MBA 7350 - Global Business Policy and Strategy - 3 credits
This course begins by discussing how the global business environment helps identify business opportunities, taps valuable resources, assists in planning, and improves the business's overall performance, growth, and profitability leading to strategic management. Global strategic management cuts across the whole spectrum of business and management, centering on the industry and competitive environment in which it operates its long-term direction and strategy, resources and competitive capabilities, and prospects for success. Throughout the course, the spotlight will be trained on the foremost issue in running a global business enterprise: "What must managers do, and do well, to make the company a winner in the game of business?" The answer that emerges, which becomes the course's theme, is that good strategy and execution are the critical ingredients of company success and the most reliable signs of good management.
MBA 7400 - Operations Management and Data Science - 3 credits
Operations management is the planning, organizing, staffing, directing and controlling of all the activities of processes that convert inputs into products and services. Operations Management is scientific management using quantitative methods. It focuses on quantitative and qualitative methodologies for all levels of issues: strategic, tactical and operational. Descriptive, predictive, and prescriptive analytical techniques are applied to structure and evaluate key operational decisions. Honed are skills required to model a system's operations, address uncertainty, mitigate risk, assess resource needs, integrate components into a coordinated system, and efficiently develop and manage capacity and inventory. Emphasizing research that focuses on real business problems and maintaining a balance between theory and practice, students are trained in fundamental and applied business modeling and analytical thinking.
MBA 7450 - Supply Chain Integration and Analytics - 3 credits
This course studies the decisions, strategies, and analytical methods in designing, analyzing, evaluating, and managing supply chains. Concepts, techniques, and frameworks for better supply chain performance are discussed, and how digital technologies enable companies to be more efficient and flexible in their internal and external operations are explored. Content flows from supply chain integration to supply chain decisions and management and control tools.

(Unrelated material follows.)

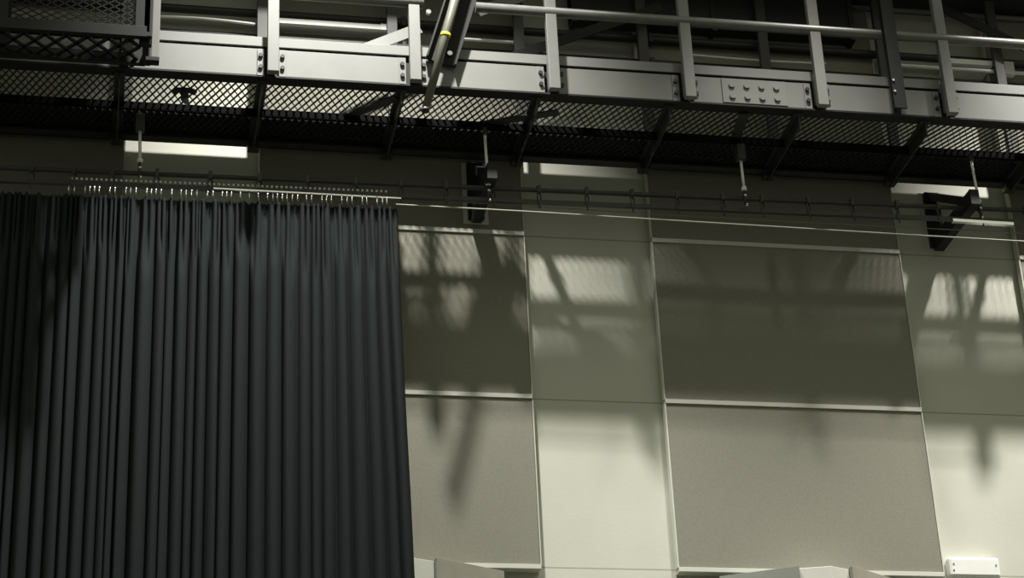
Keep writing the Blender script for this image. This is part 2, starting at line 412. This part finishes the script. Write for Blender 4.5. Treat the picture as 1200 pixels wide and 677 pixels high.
# ------------------------------------------------------------------ the drape
YC = 12.62
crest_px = [6, 17, 31, 50, 69, 79, 98, 112, 125, 133, 144, 165, 183, 194, 208, 223, 233, 250, 260, 279, 300, 321, 337, 358, 371, 381, 400, 417, 435, 450, 461]
cx = [at(p, 450, YC).x for p in crest_px]
left = []; x = cx[0]
for i in range(9): x -= random.uniform(.07, .13); left.insert(0, x)
cx = left + cx
val = [cx[0] - .05]
for i in range(len(cx) - 1):
    f_ = random.uniform(.48, .70); val.append(cx[i] + (cx[i + 1] - cx[i]) * f_)
val.append(cx[-1] + .055)
amp = [random.uniform(.75, 1.15) for _ in cx]
ph = [random.uniform(0, 6.28) for _ in cx]
NS = 14
zs = [8.535 - .02 * k for k in range(0, 46)] + [7.6 - .12 * k for k in range(0, 64)]
zs = [z for z in zs if z > .03] + [.03]
def sstep(a, b, t):
    t = max(0, min(1, (t - a) / (b - a))); return t * t * (3 - 2 * t)
vs = []; ncol = len(cx) * NS + 1
for z in zs:
    low = sstep(8.45, 7.95, z)          # 0 at the heading, 1 where the folds hang free
    for j in range(ncol):
        i = min(j // NS, len(cx) - 1); t = (j - i * NS) / NS
        a_, c_, b2 = val[i], cx[i], val[i + 1]
        sft = .012 * math.sin(z * 1.7 + ph[i]) * low
        crest = c_ + .010 * math.sin(z * .9 + ph[i] * 2) * low
        X = a_ + (crest - a_) * (t / .5) if t < .5 else crest + (b2 - crest) * ((t - .5) / .5)
        u = abs(t - .5) * 2
        Wd = b2 - a_
        A = min(.095, .85 * Wd) * amp[i]
        dep_low = A * (1 - u ** 2.3)
        dep_top = .055 * (.55 + .45 * math.cos(2 * math.pi * (t * 2 + ph[i]))) * (1 - u ** 4) + .01
        # pinched heading: cloth draws in toward the hooks
        X = X + (c_ - X) * .25 * (1 - low) * (1 - u)
        hw = .5 + .5 * math.sin(ph[i] * 3)
        lw = sstep(8.40 - .10 * hw, 8.05 - .22 * hw, z)
        dep = dep_top * (1 - lw) + dep_low * lw
        wgt = sstep(1.35, 1.9, X)
        X += wgt * .022 * (8.5 - z) * 1.0 * (0.55 + .45 * min(1, (8.5 - z) / 2))
        vs.append((X, YC + .045 - dep, z + tz(X) + .018))
fs = [(r * ncol + j, r * ncol + j + 1, (r + 1) * ncol + j + 1, (r + 1) * ncol + j) for r in range(len(zs) - 1) for j in range(ncol - 1)]
m = MB(); m.add(vs, fs, True)
cur = thing('drape', 'full-height black pleated stage drape hanging from the track', 'curtain', (.5, YC, 0))
cl = m.build('cloth', CLOTH, cur)
sd_ = cl.modifiers.new('thick', 'SOLIDIFY'); sd_.thickness = .004; sd_.offset = 1
# heading hooks
hx = at(80, 230, YT).x
k = 0
X = hx
while X < at(458, 240, YT).x:
    z = 8.575 + tz(X)
    m = MB(); m.tube([(X, YT - .02, z + .055), (X + .002, YT - .03, z + .03), (X, YT - .035, z), (X + .004, YT - .03, z - .02)], .0038, 6)
    m.ball((X, YT - .033, z + .002), .006)
    m.build('hook', CHROME, cur)
    X += random.choice((.03, .033, .036, .06, .07)); k += 1

# ------------------------------------------------------------------ services on the wall above the walkway
def run(name, z, x0_, x1_, Y, r, m_, label, cat_, sag=0, group=None, clips=True):
    t = thing(name, label, cat_, (x0_, Y, z), group)
    pts = [(x0_ + (x1_ - x0_) * k / 24, Y, z - sag * math.sin(math.pi * k / 24)) for k in range(25)]
    MB().tube(pts, r, 10).build('tube', m_, t)
    if clips:
        x_ = x0_ + .3
        while x_ < x1_:
            yb = YP - .001 if any(p - .02 < x_ < q + .02 for p, q in cols.values()) else YW - .001
            MB().box(x_ - .014, x_ + .014, Y - r - .004, yb, z - r - .006, z + r + .006).build('saddle_clip', m_, t); x_ += 1.87
    return t
run('service_pipe', 10.375, -2, 9.2, 13.14, .032, DARKM, 'upper dark pipe along the wall behind the walkway railing', 'pipe', 0, 'dark pipes behind the railing')
run('service_pipe', 10.165, -2, 9.2, 13.14, .03, DARKM, 'lower dark pipe along the wall behind the walkway railing', 'pipe', 0, 'dark pipes behind the railing')
run('white_cable', 10.230, .1, .95, 13.06, .011, WHITE, 'white cable bowed between the two pipes next to the basket', 'cable', -.02, 'white cables behind the railing', False)
run('white_cable', 10.220, 2.42, 2.9, 13.06, .012, WHITE, 'short white cable just right of the taped pole', 'cable', 0, 'white cables behind the railing', False)
run('white_cable', 10.210, 4.2, 5.25, 13.06, .010, WHITE, 'thin white cable behind the splice plate bay', 'cable', .01, 'white cables behind the railing', False)
run('white_cable', 10.240, 5.7, 7.6, 13.06, .014, WHITE, 'white cable at the far right behind the railing', 'cable', 0, 'white cables behind the railing', False)
tk = thing('cable_trunking', 'pale cable trunking on the wall behind the second toe board', 'trunking', (1.5, 13.13, 10.31))
MB().box(1.05, 1.97, 13.05, YP - .002, 10.25, 10.295).build('channel', WHITE, tk, bevel=.003)
MB().box(1.86, 1.93, 13.046, 13.06, 10.247, 10.30).build('end_cover', WHITE, tk, bevel=.003)
tk = thing('cable_trunking', 'pale cable trunking on the wall behind the rightmost railing posts', 'trunking', (6.5, 13.13, 10.36))
MB().box(6.24, 6.605, 13.05, YW - .002, 10.285, 10.33).build('channel', WHITE, tk, bevel=.003)
MB().box(6.70, 6.78, 13.05, YP - .002, 10.22, 10.335).build('end_cover', WHITE, tk, bevel=.003)
dk = thing('air_duct', 'black rectangular air duct on the wall above the pipes', 'duct', (4.3, 13.1, 10.6))
MB().box(3.30, 5.52, 13.065, YP - .003, 10.46, 10.848).build('casing', DARKM, dk, bevel=.006)
for x in (3.32, 4.4, 5.5):
    MB().box(x - .02, x + .02, 13.05, YP - .003, 10.44, 10.848).build('flange', DARKM, dk, bevel=.003)
run('thin_pipe', 10.80, 5.55, 9.2, 13.14, .02, STEELD, 'thin grey pipe high on the wall at upper right', 'pipe')

# ------------------------------------------------------------------ light
def spot(name, loc, aim, P, ang, blend, size, col):
    l = bpy.data.lights.new(name, 'SPOT'); l.energy = P; l.spot_size = math.radians(ang); l.spot_blend = blend
    l.shadow_soft_size = size; l.color = col
    o = bpy.data.objects.new(name, l); COL.objects.link(o); o.location = loc
    o.rotation_euler = (Vector(aim) - Vector(loc)).to_track_quat('-Z', 'Y').to_euler(); return o
spot('stage_lamp_left', (1.5, 10.2, 13.2), (1.6, 13.75, 5.0), 3700, 56, .9, .125, (1, .985, .93))
spot('stage_lamp_right', (7.8, 10.2, 13.2), (7.7, 13.75, 5.0), 4200, 56, .9, .125, (1, .975, .92))
spot('fill_lamp_middle', (4.7, 10.2, 13.2), (4.6, 12.2, 5.0), 2600, 40, 1.0, .16, (1, .98, .93))  # added fill lamp, evens out the lower middle of the wall
W = bpy.data.worlds.new('hall_ambience'); S.world = W; W.use_nodes = True
wn = W.node_tree; bg = wn.nodes['Background']
# hall ambience: dim all round, with an added brighter band lifting the upper wall
tc = wn.nodes.new('ShaderNodeTexCoord'); sp = wn.nodes.new('ShaderNodeSeparateXYZ'); wn.links.new(tc.outputs['Generated'], sp.inputs[0])
mr = wn.nodes.new('ShaderNodeMapRange'); mr.inputs['From Min'].default_value = -1; mr.inputs['From Max'].default_value = 1
wn.links.new(sp.outputs['Z'], mr.inputs['Value'])
rp = wn.nodes.new('ShaderNodeValToRGB'); wn.links.new(mr.outputs['Result'], rp.inputs['Fac'])
tint = (.97, 1.0, .78)
stops = ((0, .15), (.58, .16), (.66, .50), (.74, .74), (.82, .55), (.92, .15))
el = rp.color_ramp.elements
while len(el) < len(stops): el.new(.5)
for e, (p, v) in zip(el, stops): e.position = p; e.color = (*[v * c for c in tint], 1)
wn.links.new(rp.outputs['Color'], bg.inputs['Color']); bg.inputs['Strength'].default_value = .88

for o in list(bpy.data.objects):
    if '_o' in o: del o['_o']
S.view_settings.view_transform = 'Standard'; S.view_settings.look = 'None'
S.view_settings.exposure = 0; S.view_settings.gamma = 1; S.view_settings.use_curve_mapping = False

MBA 7500 - Project Management and Analytics - 3 credits
In this course, students will learn the significant elements of project resource management and the broader context of this critical planning function. Students will learn project needs assessment, cost estimation, project cost control, project budgeting, cash flow management, financial management, value management, configuration management, and supply chain management. Students also learn to appreciate the importance of integrating cost and value management processes by exploring project scheduling and time management within the broader context of the planning effort. Students explore how an organization's leaders are responsible for conceiving, designing, implementing, and managing the overall objectives, culture, environment, and processes as part of the project management process. The course includes risk identification, qualitative risk management, risk treatment, monitoring and review, project processes, risk allocation, environmental risk, and quantification of project risk. Students learn that risk management assists project managers in setting priorities, allocating resources, and implementing actions and processes that reduce the risk of the project not achieving its objectives.